Quando se trata de empresas familiares, a família pode ser a explicação do sucesso ou a destruição do negócio. Isso porque a empresa é racional e a família é passional. “Na empresa, a meritocracia é importante, já na família o sentimento é o da igualdade”, enfatiza. A solução apontada é instalar a governança familiar, que diz respeito a comunicar a todos como vai o negócio. “Isso não significa entregar o negócio, mas falar sobre ele, o que acontece, as decisões, o que foi feito”. A partir dessa forma de falar sobre a empresa, possíveis sucessores também podem ser reconhecidos. Essa estratégia também permite uma integração entre os membros da família, já que a mesma cresce. Outro aspecto importante é a formação. “Mesmo para ser bom acionista, é preciso que se entenda do negócio, que exista uma formação a respeito”.

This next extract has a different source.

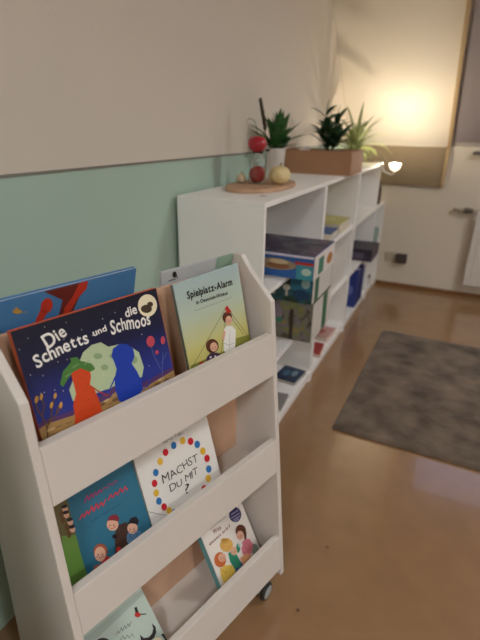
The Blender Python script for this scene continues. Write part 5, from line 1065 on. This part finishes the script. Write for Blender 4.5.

Herszkowicz destaca que não existe prato feito na administração da sucessão, mas alguns itens são importantes, entre eles, mapear os talentos, identificar os candidatos, criar um acordo entre sucedido e sucessor no que se refere ao andamento do processo de sucessão, escolher alguém com capacidade de trabalho, respeitar o organograma, fugindo do estratagema de criar cargos para acomodar familiares. Outra estratégia importante é fazer experimentação. O sucedido entrega ao sucessor projetos para que ele resolva, e depois avalia.
O consultor faz questão de lembrar que as sucessões estão centradas no espectro da família. “Às vezes, porém, não existe essa pessoa no ambiente familiar e é difícil abrir para agentes externos. Isso é importante que seja considerado, que a família e o sucedido estejam atentos e abertos a essa possibilidade”, conclui.